Buat penulis kreatif, pasti punya masalah dengan ini. Awalnya cuma mau bikin pohon bambu, tapi lama kelamaan muncul cabang-cabang di batangnya dan karena oke juga, jadi diizinkan muncul. Karena begitu kreatifnya dan spekulatif, maka si penulis mengizinkan setiap cabang yang lahir ini untuk berkembang dan akhirnya cerita jadi berantakan, cerita jadi melenceng dari konsep awalnya, cerita jadi gemuk dan mungkin juga ada yang saking kreatifnya sampai-sampai naskah bisa jadi setebal 1000 halaman.
![]() |
"Waduh ... novel gue punya saingan dong?" |
Saya punya sedikit solusi yang mungkin bisa membantu teman-teman penulis untuk keluar dari masalah ide beranak ini.
Bila ide teman-teman mulai hamil dan beranak...jangan diaborsi. Ikuti saja maunya kemana dan biarkan imajinasimu keluar dari kotak. Kalau dia mau liar, liarkan saja. Apa maunya, ikuti saja. Terus ikuti sampe kerasa buntu dan WB (Writer Block) menyerang, baru berhenti.
Setelah itu, naskahnya disimpen sebagai naskah terpisah dan diseleksi. Kira-kira mana yang mau dipertahankan dan mana yang sebaiknya diamputasi. Pertimbangkan juga apakah perlu mempertahankan konsep awal atau harus merombak ulang konsep karena ide baru yang muncul ini keliatannya jauh lebih menarik daripada yang awal punya.
Setelah kita menentukan jalan, kita bisa terus jalan lagi melanjutkan cerita. Yang penting tetap hindari narisisme dalam cerita dan terus fokus pada apa yang mau disampaikan. Kalau otak kreatif kita kembali beranak dan melahirkan ide-ide baru lagi, gpp, teruskan saja, kembangkan saja, jangan dihindari, jangan diamputasi. Kembangkan sampai mentok lalu seleksi lagi. Jangan takut untuk menghilangkan 10 halaman kalau emang gak pas buat cerita. Yang penting pada akhirnya cerita kita setia pada apa yang mau disampaikan.
Lalu ide-ide yang sudah diamputasi itu dikemanakan?

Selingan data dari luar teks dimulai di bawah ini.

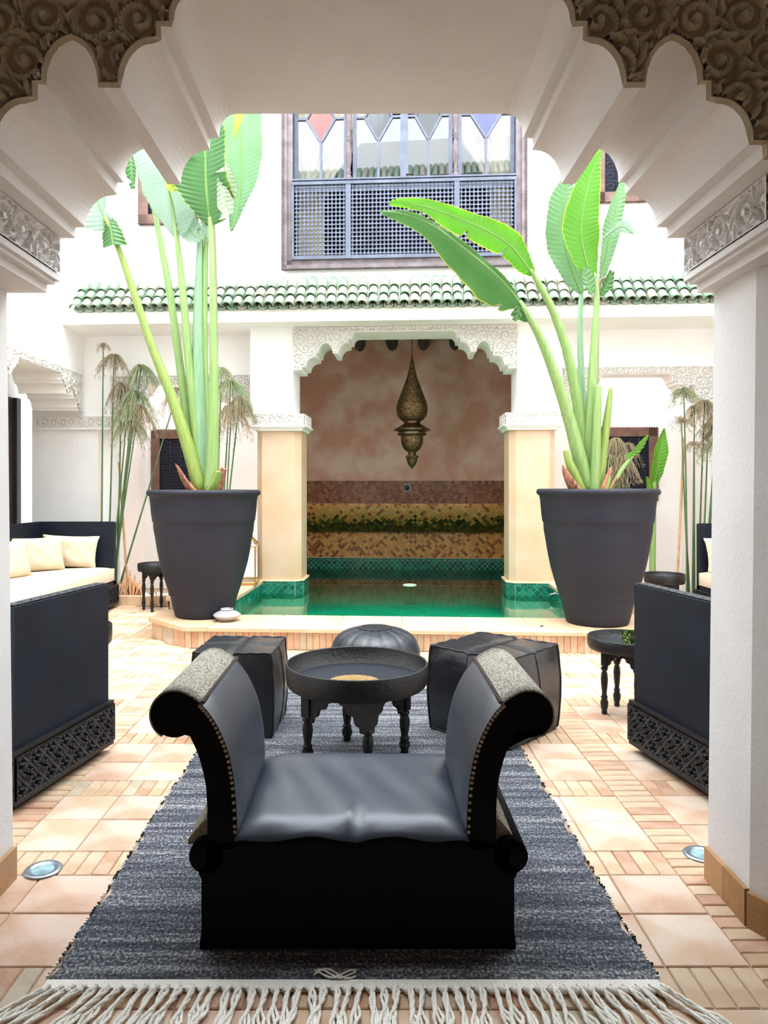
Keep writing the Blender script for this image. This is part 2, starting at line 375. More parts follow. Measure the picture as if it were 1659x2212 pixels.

Bagian yang diamputasi itu sudah disimpan baik-baik, kan? Bagus. Selamat, anda tidak perlu khawatir kekurangan ide untuk cerita lain yang akan datang. Seperti saat kita mengikuti karya seorang penulis yang menerbitkan puluhan buku, tentunya kita sadar bahwa penulis itu punya kemiripan di sana sini. Misalnya, penulis A pasti pasangannya cewek-cowok yang beda agama. Atau, penulis B kok selalu bikin pasangan yang salah satunya buruk rupa dan salah satunya rupawan luar biasa?
Ngaku aja deh, kadang ciri khas ini terasa menjemukan kan? Seringkali teman-teman saya bete dengan seorang penulis dengan ciri khas yang sama di setiap karyanya sehingga setiap karya terasa seperti kembaran dan kloning-kloning yang punya sedikit perbedaan saja. Kadang hal ini berujung memberikan reputasi buruk bagi karya seorang penulis.
Atas dasar alasan itulah, saya sarankan para penulis untuk setia pada pesan yang akan disampaikan, selain jeli mengkritisi karyanya sendiri dan melihat ciri khas dalam karya-karyanya sendiri. Cobalah tulis cerita lain dengan nuansa berbeda dan gunakan kreativitasmu untuk mendaur ulang ide-ide yang sudah diamputasi. Dengan cara ini saya berhasil mengurangi plot dalam cerita gemuk; mendistribusikan beberapa ide yang dirasa kurang pas dengan konsep dunia atau pesan cerita ke cerita lain.
Buatlah cerita simpel semenarik mungkin dengan cara penceritaan sesantai mungkin.
Selamat menulis, semoga artikel ini dapat memberikan sedikit pencerahan bagi yang memerlukan. Keep writing!